Whistleblower policies: ASIC guidance

ASIC has published Regulatory Guide 270 Whistleblower policies (RG 270) to assist public and proprietary companies, including trustees of RSEs, meet their obligation to have a whistleblower policy.

The Treasury Laws Amendment (Enhancing Whistleblower Protections) Act 2019 amended the Corporations Act 2001 to apply a single, strengthened whistleblower protection regime to the corporate, financial and credit sectors – including superannuation funds. Under the reforms, public companies, large proprietary companies, and proprietary companies that are trustees of RSEs must have a whistleblower policy available to their officers and employees by 1 January 2020.

New Bills and regulations

The Government has introduced into Parliament three new Bills with relevance to superannuation:

The Government has also registered the Treasury Laws Amendment (Ending Grandfathered Conflicted Remuneration) Regulations 2019. These support amendments in the Treasury Laws Amendment (Ending Grandfathered Conflicted Remuneration) Act 2019 requiring financial advisers to move away from grandfathered conflicted remuneration arrangements.

New parliamentary committee inquiries

Parliament has commenced two new committee inquiries relevant to superannuation.

The newly established Senate Select Committee on Financial Technology and Regulatory Technology will inquire and report on a range of matters, including the extension of the consumer data right to financial sectors such as superannuation. The deadline for submissions to the inquiry is 31 December and the Committee is to present its final report on or before the Senate’s first sitting day in October 2020.

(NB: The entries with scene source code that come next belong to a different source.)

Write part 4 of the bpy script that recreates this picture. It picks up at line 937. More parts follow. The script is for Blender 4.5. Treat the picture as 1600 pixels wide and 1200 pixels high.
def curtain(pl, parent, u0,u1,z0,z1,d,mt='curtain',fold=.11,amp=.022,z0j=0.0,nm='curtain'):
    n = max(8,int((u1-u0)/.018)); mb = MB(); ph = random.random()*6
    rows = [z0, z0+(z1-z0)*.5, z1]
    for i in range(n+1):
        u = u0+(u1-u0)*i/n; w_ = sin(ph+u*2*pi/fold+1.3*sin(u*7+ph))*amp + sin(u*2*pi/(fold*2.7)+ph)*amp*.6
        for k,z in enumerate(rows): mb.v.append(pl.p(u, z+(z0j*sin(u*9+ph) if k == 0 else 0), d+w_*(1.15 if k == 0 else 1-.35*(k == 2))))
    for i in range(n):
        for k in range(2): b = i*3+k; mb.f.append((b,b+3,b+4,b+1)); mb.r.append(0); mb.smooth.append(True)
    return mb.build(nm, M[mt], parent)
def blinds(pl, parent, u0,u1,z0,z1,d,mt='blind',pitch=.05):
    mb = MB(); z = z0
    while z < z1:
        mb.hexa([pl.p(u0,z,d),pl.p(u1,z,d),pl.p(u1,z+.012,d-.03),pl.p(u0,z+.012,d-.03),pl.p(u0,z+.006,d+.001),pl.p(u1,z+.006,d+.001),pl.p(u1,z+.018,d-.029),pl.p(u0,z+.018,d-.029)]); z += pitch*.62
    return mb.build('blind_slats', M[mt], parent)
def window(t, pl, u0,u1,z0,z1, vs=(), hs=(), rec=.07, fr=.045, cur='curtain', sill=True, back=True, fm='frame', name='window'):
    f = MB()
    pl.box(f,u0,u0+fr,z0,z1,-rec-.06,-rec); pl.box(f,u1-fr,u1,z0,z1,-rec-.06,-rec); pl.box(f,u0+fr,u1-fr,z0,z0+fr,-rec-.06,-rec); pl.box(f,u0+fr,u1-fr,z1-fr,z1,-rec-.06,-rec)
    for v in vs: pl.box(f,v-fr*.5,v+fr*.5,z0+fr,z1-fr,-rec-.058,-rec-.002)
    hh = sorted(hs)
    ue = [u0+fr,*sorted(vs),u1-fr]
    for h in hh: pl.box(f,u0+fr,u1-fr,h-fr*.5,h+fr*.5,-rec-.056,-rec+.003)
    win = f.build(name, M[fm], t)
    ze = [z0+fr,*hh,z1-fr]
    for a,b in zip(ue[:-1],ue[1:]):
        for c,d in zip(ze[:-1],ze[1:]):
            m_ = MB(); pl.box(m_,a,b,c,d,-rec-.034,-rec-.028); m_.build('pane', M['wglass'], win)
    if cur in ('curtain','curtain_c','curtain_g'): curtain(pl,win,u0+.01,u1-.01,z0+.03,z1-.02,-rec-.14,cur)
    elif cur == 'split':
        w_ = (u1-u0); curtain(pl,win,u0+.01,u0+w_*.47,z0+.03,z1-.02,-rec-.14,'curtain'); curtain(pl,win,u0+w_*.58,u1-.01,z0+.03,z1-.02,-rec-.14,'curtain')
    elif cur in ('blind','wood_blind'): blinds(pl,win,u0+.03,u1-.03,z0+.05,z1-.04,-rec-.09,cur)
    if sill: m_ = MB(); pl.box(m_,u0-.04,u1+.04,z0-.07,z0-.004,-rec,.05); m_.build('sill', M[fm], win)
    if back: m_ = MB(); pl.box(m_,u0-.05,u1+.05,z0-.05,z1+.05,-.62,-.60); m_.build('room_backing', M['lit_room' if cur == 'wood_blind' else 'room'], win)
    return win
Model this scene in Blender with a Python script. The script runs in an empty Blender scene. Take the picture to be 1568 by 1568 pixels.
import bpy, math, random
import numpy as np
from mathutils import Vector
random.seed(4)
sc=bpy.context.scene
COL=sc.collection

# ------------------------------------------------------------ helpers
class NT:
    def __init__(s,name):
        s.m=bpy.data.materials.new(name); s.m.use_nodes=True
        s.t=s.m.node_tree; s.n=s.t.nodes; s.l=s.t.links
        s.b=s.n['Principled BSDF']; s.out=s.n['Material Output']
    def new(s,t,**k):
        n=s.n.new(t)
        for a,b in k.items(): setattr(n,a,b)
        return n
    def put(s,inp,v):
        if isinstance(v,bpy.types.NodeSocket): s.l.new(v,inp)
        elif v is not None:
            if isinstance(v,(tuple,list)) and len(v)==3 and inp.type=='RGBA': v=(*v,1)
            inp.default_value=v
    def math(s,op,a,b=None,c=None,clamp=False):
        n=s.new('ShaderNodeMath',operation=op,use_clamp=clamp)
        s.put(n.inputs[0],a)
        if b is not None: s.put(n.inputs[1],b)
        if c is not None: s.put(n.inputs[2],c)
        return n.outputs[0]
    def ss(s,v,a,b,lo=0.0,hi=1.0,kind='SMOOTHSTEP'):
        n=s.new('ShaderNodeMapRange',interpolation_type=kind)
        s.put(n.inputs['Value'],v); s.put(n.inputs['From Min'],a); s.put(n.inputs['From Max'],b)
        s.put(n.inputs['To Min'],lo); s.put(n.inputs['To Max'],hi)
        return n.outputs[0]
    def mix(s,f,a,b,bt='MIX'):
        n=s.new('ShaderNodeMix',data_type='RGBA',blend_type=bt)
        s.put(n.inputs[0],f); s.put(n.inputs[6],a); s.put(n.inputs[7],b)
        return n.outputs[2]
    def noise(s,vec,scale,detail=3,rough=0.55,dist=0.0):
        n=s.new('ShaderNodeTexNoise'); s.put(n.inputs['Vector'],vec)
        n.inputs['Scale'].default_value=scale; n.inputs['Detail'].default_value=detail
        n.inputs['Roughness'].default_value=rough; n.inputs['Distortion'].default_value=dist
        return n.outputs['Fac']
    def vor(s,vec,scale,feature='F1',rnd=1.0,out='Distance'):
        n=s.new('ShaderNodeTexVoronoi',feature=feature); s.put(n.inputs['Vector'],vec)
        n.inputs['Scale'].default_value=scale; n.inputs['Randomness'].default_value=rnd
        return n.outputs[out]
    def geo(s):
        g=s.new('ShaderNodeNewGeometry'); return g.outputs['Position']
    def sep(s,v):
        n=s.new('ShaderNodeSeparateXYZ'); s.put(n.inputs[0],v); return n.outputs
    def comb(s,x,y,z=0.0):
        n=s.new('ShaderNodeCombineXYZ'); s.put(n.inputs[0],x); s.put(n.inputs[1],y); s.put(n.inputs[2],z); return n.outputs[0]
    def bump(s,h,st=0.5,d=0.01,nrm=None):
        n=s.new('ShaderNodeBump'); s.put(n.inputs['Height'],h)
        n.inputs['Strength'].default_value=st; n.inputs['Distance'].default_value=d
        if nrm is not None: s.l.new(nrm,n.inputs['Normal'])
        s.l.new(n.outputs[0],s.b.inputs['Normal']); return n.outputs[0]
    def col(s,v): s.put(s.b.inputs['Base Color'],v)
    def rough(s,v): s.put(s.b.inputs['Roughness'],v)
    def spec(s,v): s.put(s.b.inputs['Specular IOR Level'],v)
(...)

The Senate Economics References Committee will examine the causes, extent and effects of unlawful non-payment or underpayment of employees’ remuneration by employers, and measures that can be taken to address the issue. The terms of reference for this inquiry specifically raise questions around the cost of wage and superannuation theft to the national economy and the best means of identifying and uncovering wage and superannuation theft. The Committee is to report to the Senate in June 2020 and is seeking submissions by 14 February.